Source excerpt:
------------

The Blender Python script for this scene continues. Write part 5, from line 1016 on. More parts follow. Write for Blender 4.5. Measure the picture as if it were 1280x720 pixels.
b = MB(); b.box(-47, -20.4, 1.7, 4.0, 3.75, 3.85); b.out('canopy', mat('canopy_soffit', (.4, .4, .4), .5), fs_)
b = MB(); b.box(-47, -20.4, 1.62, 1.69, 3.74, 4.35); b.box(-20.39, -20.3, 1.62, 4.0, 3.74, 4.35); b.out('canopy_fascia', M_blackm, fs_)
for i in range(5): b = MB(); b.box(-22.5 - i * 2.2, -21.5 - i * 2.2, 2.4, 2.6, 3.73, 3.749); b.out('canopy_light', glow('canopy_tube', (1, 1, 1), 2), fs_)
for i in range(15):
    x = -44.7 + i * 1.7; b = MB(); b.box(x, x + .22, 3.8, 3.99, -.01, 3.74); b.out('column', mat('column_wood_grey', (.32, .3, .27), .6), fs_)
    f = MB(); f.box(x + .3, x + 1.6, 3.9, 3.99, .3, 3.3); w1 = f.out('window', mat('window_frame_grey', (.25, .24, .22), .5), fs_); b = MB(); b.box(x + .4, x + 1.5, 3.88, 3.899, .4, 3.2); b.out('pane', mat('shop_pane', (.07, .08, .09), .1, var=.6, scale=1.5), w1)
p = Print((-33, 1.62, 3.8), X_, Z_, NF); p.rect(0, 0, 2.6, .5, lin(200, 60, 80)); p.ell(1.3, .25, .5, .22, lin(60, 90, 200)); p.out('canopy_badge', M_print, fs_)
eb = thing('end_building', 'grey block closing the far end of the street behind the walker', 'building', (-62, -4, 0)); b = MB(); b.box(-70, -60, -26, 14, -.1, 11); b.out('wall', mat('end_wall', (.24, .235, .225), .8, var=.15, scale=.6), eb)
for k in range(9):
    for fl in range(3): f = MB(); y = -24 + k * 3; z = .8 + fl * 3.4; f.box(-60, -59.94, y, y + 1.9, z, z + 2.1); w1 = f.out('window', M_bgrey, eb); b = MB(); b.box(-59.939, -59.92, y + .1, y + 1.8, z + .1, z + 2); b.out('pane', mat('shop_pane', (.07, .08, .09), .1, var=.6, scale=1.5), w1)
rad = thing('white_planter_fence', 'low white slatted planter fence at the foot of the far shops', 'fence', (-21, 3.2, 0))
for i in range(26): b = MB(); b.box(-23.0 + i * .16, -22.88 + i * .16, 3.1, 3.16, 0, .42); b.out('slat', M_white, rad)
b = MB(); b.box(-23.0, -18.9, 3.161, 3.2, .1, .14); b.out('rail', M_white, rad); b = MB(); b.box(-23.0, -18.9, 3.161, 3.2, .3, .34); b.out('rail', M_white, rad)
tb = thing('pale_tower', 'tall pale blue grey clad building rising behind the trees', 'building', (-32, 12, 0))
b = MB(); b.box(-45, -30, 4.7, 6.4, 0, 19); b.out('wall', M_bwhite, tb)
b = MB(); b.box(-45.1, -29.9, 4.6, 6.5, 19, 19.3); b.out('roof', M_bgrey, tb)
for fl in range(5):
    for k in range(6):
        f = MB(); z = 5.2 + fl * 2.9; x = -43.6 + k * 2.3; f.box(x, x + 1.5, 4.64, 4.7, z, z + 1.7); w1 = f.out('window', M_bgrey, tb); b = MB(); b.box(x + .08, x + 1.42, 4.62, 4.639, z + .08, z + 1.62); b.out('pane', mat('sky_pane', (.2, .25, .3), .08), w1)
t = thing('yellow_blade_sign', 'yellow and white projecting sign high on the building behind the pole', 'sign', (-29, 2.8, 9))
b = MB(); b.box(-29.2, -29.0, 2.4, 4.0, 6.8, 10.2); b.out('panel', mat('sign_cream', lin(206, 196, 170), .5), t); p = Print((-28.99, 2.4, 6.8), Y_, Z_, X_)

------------

Exercise: Transcribe the material exactly as it reads.

Written response:
The Blender Python script for this scene continues. Write part 5, from line 1016 on. More parts follow. Write for Blender 4.5. Measure the picture as if it were 1280x720 pixels.
b = MB(); b.box(-47, -20.4, 1.7, 4.0, 3.75, 3.85); b.out('canopy', mat('canopy_soffit', (.4, .4, .4), .5), fs_)
b = MB(); b.box(-47, -20.4, 1.62, 1.69, 3.74, 4.35); b.box(-20.39, -20.3, 1.62, 4.0, 3.74, 4.35); b.out('canopy_fascia', M_blackm, fs_)
for i in range(5): b = MB(); b.box(-22.5 - i * 2.2, -21.5 - i * 2.2, 2.4, 2.6, 3.73, 3.749); b.out('canopy_light', glow('canopy_tube', (1, 1, 1), 2), fs_)
for i in range(15):
    x = -44.7 + i * 1.7; b = MB(); b.box(x, x + .22, 3.8, 3.99, -.01, 3.74); b.out('column', mat('column_wood_grey', (.32, .3, .27), .6), fs_)
    f = MB(); f.box(x + .3, x + 1.6, 3.9, 3.99, .3, 3.3); w1 = f.out('window', mat('window_frame_grey', (.25, .24, .22), .5), fs_); b = MB(); b.box(x + .4, x + 1.5, 3.88, 3.899, .4, 3.2); b.out('pane', mat('shop_pane', (.07, .08, .09), .1, var=.6, scale=1.5), w1)
p = Print((-33, 1.62, 3.8), X_, Z_, NF); p.rect(0, 0, 2.6, .5, lin(200, 60, 80)); p.ell(1.3, .25, .5, .22, lin(60, 90, 200)); p.out('canopy_badge', M_print, fs_)
eb = thing('end_building', 'grey block closing the far end of the street behind the walker', 'building', (-62, -4, 0)); b = MB(); b.box(-70, -60, -26, 14, -.1, 11); b.out('wall', mat('end_wall', (.24, .235, .225), .8, var=.15, scale=.6), eb)
for k in range(9):
    for fl in range(3): f = MB(); y = -24 + k * 3; z = .8 + fl * 3.4; f.box(-60, -59.94, y, y + 1.9, z, z + 2.1); w1 = f.out('window', M_bgrey, eb); b = MB(); b.box(-59.939, -59.92, y + .1, y + 1.8, z + .1, z + 2); b.out('pane', mat('shop_pane', (.07, .08, .09), .1, var=.6, scale=1.5), w1)
rad = thing('white_planter_fence', 'low white slatted planter fence at the foot of the far shops', 'fence', (-21, 3.2, 0))
for i in range(26): b = MB(); b.box(-23.0 + i * .16, -22.88 + i * .16, 3.1, 3.16, 0, .42); b.out('slat', M_white, rad)
b = MB(); b.box(-23.0, -18.9, 3.161, 3.2, .1, .14); b.out('rail', M_white, rad); b = MB(); b.box(-23.0, -18.9, 3.161, 3.2, .3, .34); b.out('rail', M_white, rad)
tb = thing('pale_tower', 'tall pale blue grey clad building rising behind the trees', 'building', (-32, 12, 0))
b = MB(); b.box(-45, -30, 4.7, 6.4, 0, 19); b.out('wall', M_bwhite, tb)
b = MB(); b.box(-45.1, -29.9, 4.6, 6.5, 19, 19.3); b.out('roof', M_bgrey, tb)
for fl in range(5):
    for k in range(6):
        f = MB(); z = 5.2 + fl * 2.9; x = -43.6 + k * 2.3; f.box(x, x + 1.5, 4.64, 4.7, z, z + 1.7); w1 = f.out('window', M_bgrey, tb); b = MB(); b.box(x + .08, x + 1.42, 4.62, 4.639, z + .08, z + 1.62); b.out('pane', mat('sky_pane', (.2, .25, .3), .08), w1)
t = thing('yellow_blade_sign', 'yellow and white projecting sign high on the building behind the pole', 'sign', (-29, 2.8, 9))
b = MB(); b.box(-29.2, -29.0, 2.4, 4.0, 6.8, 10.2); b.out('panel', mat('sign_cream', lin(206, 196, 170), .5), t); p = Print((-28.99, 2.4, 6.8), Y_, Z_, X_)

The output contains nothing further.